Each line from the one containing "Write part 6" through the one containing "no_parking(-15.4, 45.9, 3.2, .6, 'small" must be echoed exactly, endpoints included, and every other line omitted.

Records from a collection
— Start —
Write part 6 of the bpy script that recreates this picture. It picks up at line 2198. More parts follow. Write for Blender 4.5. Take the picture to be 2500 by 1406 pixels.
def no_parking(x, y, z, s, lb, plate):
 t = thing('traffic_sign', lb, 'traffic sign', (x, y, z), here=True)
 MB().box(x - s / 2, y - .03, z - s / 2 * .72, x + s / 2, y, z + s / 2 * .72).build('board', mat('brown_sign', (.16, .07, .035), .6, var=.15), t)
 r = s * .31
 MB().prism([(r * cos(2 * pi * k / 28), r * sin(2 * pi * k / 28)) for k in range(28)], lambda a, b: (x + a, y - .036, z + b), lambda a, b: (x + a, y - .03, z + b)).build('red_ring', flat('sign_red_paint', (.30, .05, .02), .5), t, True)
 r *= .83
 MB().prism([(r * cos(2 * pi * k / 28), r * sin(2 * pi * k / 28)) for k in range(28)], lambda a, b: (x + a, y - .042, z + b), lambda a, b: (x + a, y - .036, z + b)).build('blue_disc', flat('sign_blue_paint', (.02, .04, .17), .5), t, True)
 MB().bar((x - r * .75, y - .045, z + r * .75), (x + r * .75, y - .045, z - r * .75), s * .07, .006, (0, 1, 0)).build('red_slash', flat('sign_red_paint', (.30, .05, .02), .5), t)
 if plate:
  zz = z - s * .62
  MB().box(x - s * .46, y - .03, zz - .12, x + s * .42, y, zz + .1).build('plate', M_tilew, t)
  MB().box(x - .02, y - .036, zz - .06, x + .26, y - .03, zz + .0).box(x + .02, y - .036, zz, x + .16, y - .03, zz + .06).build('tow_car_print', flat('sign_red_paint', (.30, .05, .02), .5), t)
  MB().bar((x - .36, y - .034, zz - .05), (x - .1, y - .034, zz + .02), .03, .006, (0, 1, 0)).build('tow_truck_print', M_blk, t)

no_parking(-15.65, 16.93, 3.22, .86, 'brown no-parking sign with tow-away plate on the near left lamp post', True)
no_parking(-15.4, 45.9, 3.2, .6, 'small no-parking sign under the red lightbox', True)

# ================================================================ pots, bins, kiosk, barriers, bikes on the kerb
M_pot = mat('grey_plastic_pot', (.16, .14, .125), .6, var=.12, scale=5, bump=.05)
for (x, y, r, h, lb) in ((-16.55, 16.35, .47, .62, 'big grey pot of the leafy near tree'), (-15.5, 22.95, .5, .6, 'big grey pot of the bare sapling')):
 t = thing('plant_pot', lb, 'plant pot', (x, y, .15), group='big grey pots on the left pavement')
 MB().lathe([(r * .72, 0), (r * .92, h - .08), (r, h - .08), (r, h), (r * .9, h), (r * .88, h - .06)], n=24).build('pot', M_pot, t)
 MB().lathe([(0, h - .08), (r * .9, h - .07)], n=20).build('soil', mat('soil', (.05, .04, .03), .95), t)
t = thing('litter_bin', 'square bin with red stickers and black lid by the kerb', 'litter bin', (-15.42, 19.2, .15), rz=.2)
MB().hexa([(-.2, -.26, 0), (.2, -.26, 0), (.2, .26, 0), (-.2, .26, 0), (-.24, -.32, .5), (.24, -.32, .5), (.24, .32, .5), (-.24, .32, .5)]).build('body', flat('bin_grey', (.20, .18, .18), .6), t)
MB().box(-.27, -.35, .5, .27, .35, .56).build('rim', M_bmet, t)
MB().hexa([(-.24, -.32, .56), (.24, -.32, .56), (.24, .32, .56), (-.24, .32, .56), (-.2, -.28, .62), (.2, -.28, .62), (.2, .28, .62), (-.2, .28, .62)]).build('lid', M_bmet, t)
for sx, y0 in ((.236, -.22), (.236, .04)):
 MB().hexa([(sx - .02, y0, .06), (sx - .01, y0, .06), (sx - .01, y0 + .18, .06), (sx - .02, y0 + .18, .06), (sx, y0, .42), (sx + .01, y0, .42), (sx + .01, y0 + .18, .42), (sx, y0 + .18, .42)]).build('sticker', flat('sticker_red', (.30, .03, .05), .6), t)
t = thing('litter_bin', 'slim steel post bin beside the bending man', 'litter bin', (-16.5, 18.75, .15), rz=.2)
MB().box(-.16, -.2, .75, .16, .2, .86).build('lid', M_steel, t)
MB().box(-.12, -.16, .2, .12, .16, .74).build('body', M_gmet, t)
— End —
— Start —
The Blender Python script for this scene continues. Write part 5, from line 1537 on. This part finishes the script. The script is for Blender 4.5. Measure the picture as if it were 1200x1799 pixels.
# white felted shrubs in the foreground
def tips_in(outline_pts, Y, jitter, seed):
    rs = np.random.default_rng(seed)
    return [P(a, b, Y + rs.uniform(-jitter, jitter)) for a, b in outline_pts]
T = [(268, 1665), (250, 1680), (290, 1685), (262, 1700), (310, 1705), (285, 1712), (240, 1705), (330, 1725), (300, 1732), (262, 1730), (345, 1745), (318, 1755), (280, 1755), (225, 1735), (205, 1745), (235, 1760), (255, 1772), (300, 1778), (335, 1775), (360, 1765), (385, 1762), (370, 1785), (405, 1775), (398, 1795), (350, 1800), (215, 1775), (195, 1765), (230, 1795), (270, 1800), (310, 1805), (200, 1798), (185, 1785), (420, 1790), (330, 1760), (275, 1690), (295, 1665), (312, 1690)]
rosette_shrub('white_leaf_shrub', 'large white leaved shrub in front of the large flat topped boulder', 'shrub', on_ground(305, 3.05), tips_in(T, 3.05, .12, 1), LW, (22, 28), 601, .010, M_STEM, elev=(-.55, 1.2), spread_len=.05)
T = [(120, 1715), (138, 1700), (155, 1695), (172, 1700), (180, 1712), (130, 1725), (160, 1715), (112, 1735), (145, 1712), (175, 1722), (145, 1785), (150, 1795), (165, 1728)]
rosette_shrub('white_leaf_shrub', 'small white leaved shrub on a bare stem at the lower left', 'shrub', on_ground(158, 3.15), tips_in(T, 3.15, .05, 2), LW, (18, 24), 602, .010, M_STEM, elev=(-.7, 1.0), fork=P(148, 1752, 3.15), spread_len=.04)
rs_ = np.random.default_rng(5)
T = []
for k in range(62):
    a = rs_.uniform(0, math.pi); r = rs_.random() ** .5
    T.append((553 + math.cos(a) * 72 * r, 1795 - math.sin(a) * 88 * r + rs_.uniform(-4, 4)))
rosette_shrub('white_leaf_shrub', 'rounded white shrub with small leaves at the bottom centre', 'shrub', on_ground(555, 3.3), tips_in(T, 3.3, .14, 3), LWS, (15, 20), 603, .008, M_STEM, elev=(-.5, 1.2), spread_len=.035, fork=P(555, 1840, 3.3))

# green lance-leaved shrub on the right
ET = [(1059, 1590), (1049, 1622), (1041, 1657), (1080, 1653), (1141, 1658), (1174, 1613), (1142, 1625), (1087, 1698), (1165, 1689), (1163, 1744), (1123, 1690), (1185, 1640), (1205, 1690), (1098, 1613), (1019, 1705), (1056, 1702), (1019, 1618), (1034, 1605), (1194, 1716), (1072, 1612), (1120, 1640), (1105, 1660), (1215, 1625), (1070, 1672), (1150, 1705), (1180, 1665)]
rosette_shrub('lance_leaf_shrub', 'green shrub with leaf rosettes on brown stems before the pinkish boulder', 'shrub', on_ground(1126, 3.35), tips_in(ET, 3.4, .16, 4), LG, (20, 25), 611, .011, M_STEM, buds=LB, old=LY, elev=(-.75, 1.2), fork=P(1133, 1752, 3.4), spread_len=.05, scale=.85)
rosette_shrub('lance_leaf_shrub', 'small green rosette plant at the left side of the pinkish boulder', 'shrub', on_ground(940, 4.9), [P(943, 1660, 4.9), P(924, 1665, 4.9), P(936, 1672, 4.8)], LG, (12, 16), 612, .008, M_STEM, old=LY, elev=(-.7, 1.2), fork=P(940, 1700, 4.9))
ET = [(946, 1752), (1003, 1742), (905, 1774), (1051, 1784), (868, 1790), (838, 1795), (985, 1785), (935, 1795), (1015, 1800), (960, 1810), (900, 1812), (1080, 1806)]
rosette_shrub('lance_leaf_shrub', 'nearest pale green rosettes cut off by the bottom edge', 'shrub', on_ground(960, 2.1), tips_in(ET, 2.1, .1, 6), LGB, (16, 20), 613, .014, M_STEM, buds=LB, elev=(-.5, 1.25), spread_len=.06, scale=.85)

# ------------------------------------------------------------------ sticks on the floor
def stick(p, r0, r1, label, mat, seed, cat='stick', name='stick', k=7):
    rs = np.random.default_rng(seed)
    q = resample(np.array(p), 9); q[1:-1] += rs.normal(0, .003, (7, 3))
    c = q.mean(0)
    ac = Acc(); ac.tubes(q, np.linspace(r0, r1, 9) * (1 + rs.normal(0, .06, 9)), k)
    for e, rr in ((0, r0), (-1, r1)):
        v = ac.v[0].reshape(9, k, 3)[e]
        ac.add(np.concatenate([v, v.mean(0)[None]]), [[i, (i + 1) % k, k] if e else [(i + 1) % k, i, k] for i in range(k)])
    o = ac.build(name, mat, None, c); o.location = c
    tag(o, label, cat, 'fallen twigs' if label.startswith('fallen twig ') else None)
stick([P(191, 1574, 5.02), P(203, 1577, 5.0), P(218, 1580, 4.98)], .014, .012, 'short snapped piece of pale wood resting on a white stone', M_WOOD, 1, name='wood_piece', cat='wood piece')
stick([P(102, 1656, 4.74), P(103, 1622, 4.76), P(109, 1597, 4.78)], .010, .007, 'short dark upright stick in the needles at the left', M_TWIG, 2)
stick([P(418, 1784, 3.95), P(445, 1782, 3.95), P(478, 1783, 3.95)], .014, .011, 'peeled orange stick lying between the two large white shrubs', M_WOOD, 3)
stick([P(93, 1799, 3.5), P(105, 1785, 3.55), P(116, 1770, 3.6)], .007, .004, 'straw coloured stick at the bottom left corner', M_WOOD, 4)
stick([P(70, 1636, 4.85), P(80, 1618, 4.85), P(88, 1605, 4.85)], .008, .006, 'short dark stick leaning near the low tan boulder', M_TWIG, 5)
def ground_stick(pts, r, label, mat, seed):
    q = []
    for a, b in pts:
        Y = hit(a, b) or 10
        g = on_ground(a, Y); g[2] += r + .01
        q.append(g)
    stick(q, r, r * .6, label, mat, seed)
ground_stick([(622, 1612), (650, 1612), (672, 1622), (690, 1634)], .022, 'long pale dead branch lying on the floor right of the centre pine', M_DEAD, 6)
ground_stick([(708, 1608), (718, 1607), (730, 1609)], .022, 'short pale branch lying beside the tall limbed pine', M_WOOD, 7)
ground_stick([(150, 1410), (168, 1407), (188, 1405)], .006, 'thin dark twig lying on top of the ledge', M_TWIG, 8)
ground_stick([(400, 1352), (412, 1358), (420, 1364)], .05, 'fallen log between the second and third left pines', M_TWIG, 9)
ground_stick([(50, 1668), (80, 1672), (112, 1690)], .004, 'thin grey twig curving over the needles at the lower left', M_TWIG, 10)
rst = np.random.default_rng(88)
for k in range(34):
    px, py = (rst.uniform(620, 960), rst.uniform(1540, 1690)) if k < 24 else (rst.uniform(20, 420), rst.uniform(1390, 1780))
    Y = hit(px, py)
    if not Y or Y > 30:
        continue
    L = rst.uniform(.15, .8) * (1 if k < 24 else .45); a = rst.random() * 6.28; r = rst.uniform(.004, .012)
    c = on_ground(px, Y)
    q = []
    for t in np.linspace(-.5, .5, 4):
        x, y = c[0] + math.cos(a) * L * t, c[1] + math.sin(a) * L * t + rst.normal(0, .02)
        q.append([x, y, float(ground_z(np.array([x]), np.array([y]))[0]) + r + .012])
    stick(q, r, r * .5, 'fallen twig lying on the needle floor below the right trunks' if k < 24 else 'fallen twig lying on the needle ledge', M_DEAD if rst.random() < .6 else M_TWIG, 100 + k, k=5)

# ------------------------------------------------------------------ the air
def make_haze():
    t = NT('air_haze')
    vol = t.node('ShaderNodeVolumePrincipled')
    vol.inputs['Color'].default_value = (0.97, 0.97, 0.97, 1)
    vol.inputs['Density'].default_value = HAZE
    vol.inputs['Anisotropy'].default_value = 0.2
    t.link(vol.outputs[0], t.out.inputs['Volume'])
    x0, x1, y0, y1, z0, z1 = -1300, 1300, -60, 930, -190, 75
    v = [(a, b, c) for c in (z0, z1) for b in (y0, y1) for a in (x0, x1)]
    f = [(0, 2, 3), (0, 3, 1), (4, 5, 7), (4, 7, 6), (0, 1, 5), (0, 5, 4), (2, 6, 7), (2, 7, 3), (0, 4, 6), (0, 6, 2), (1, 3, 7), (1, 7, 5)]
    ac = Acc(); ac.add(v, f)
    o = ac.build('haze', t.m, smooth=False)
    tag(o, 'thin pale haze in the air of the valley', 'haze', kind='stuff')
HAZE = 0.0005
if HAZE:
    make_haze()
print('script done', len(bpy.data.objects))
— End —
— Start —
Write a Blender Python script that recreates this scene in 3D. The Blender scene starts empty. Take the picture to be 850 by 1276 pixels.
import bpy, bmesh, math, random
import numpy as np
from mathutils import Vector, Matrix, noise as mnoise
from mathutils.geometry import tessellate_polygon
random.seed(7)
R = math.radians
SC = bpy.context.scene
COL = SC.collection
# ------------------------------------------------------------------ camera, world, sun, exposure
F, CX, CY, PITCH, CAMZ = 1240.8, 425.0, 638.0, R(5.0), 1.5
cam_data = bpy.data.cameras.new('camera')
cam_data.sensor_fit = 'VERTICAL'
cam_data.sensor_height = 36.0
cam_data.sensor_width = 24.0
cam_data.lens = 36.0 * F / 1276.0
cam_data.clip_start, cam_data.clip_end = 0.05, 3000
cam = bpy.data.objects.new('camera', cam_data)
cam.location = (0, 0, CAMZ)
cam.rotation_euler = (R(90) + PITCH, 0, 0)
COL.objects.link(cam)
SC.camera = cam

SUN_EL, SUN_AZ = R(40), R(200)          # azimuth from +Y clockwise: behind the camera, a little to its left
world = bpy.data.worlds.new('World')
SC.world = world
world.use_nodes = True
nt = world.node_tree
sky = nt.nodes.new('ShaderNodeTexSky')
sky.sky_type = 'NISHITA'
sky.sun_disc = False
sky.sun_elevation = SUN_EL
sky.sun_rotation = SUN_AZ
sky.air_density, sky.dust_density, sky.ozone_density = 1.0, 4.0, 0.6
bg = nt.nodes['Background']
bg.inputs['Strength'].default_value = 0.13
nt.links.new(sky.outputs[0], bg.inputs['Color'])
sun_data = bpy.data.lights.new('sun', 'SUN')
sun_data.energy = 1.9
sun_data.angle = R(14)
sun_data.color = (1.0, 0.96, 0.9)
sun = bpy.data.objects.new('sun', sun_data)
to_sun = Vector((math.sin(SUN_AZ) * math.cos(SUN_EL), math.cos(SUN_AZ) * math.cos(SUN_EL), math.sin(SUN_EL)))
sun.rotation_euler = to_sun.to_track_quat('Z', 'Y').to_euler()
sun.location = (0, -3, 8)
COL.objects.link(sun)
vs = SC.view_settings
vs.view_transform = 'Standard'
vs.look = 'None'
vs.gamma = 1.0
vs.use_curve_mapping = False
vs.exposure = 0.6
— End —
### Exercise result
Write part 6 of the bpy script that recreates this picture. It picks up at line 2198. More parts follow. Write for Blender 4.5. Take the picture to be 2500 by 1406 pixels.
def no_parking(x, y, z, s, lb, plate):
 t = thing('traffic_sign', lb, 'traffic sign', (x, y, z), here=True)
 MB().box(x - s / 2, y - .03, z - s / 2 * .72, x + s / 2, y, z + s / 2 * .72).build('board', mat('brown_sign', (.16, .07, .035), .6, var=.15), t)
 r = s * .31
 MB().prism([(r * cos(2 * pi * k / 28), r * sin(2 * pi * k / 28)) for k in range(28)], lambda a, b: (x + a, y - .036, z + b), lambda a, b: (x + a, y - .03, z + b)).build('red_ring', flat('sign_red_paint', (.30, .05, .02), .5), t, True)
 r *= .83
 MB().prism([(r * cos(2 * pi * k / 28), r * sin(2 * pi * k / 28)) for k in range(28)], lambda a, b: (x + a, y - .042, z + b), lambda a, b: (x + a, y - .036, z + b)).build('blue_disc', flat('sign_blue_paint', (.02, .04, .17), .5), t, True)
 MB().bar((x - r * .75, y - .045, z + r * .75), (x + r * .75, y - .045, z - r * .75), s * .07, .006, (0, 1, 0)).build('red_slash', flat('sign_red_paint', (.30, .05, .02), .5), t)
 if plate:
  zz = z - s * .62
  MB().box(x - s * .46, y - .03, zz - .12, x + s * .42, y, zz + .1).build('plate', M_tilew, t)
  MB().box(x - .02, y - .036, zz - .06, x + .26, y - .03, zz + .0).box(x + .02, y - .036, zz, x + .16, y - .03, zz + .06).build('tow_car_print', flat('sign_red_paint', (.30, .05, .02), .5), t)
  MB().bar((x - .36, y - .034, zz - .05), (x - .1, y - .034, zz + .02), .03, .006, (0, 1, 0)).build('tow_truck_print', M_blk, t)

no_parking(-15.65, 16.93, 3.22, .86, 'brown no-parking sign with tow-away plate on the near left lamp post', True)
no_parking(-15.4, 45.9, 3.2, .6, 'small no-parking sign under the red lightbox', True)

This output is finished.